There is a brilliant feature in the New York Times from Jan. 21 that explained, "How the United States lost out on iPhone work." It shows rather plainly how the mindset of businesses focused on profit is radically different from the politically weak and highly bureaucratic federal government we have today.

It is true that Apple indirectly employs many people overseas. This wasn't the case just a few years ago. When producing the first iPhone, then-CEO Steve Jobs was not satisfied with the plastic screen that was on the device, which scratched easily in his pocket full of coins and keys.

It was just six weeks before it was due on shelves, but Jobs knew if it bothered him, it would bother his customers. So he told his fellow executives to fix it, which required the redesign and reassembly of hundreds of thousands of iPhones.

Obviously, history tells us that they accomplished this feat. How? Foxconn Technologies in Shenzhen, China.

The Times reports, "A foreman immediately roused 8,000 workers inside the company's dormitories … Each employee was given a biscuit and a cup of tea, guided to a workstation, and within half an hour started a 12-hour shift fitting glass screens into beveled frames. Within 96 hours, the plant was producing more than 10,000 iPhones a day."

The fact of the matter is that America does not train workers who come remotely near this kind of production. High-tech manufacturing jobs are down 30 percent in the last decade from when the technology sector began to boom. Restrictive immigration policies have deterred many qualified foreign workers from coming to America.

And it isn't an issue of labor cost, it's an issue of labor supply and logistics. The resources required to do what Apple needs to be as efficient as possible aren't in America. From precious metals, to factories that can scale up or down on a whim's notice, to workers who are efficient and willing to work for their dollar, we are eons behind the quasi-capitalist China.

From the Times story: " 'The entire supply chain is in China now,' said another former high-ranking Apple executive. 'You need a thousand rubber gaskets?
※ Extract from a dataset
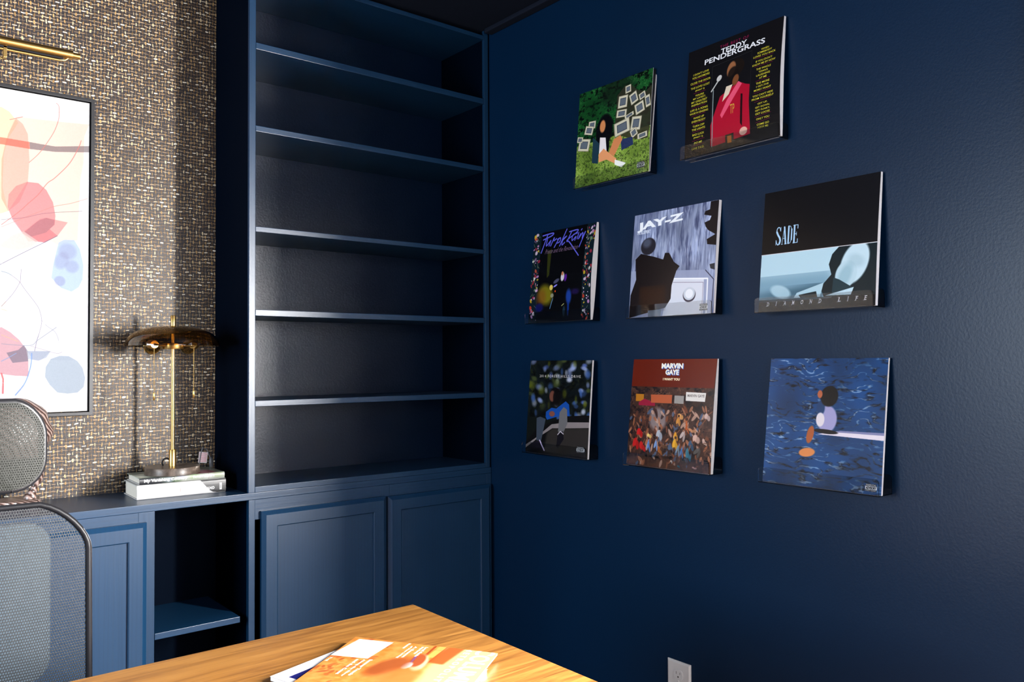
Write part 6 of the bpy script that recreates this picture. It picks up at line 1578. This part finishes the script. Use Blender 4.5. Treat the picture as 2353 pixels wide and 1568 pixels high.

That's the factory next door. You need a million screws? That factory is a block away. You need that screw made a little bit different? It will take three hours.' "

It is also important to note that Apple is a foundational stock for not only direct buyers but for those who invest in the NASDAQ. As of the time of this writing, shares of Apple are at around $425. Its IPO was priced at a far smaller $22 a share, and it has split 2-for-1 three times in its history. If it were not for the profit that Apple makes every year, it would employ far fewer workers and many people's investment and retirement incomes would be significantly less. Apple employs 43,000 Americans — hiring 8,000 last year alone — and must be credited for its success and its contributions to society.

We have an administration that feels exactly like Betsey Stevenson, the former chief economist at the Labor Department. She told the Times, "Companies once felt an obligation to support American workers, even when it wasn't the best financial choice. That's disappeared. Profits and efficiency have trumped generosity." (Emphasis mine.)

Think about that. According to Stevenson, the main goal of business should be generosity, not profit. For an economist, she doesn't seem to know very much about the subject.

Until the federal government wises up and addresses the problem at the source, don't expect Apple — or any business for that matter — to bring outsourced jobs home.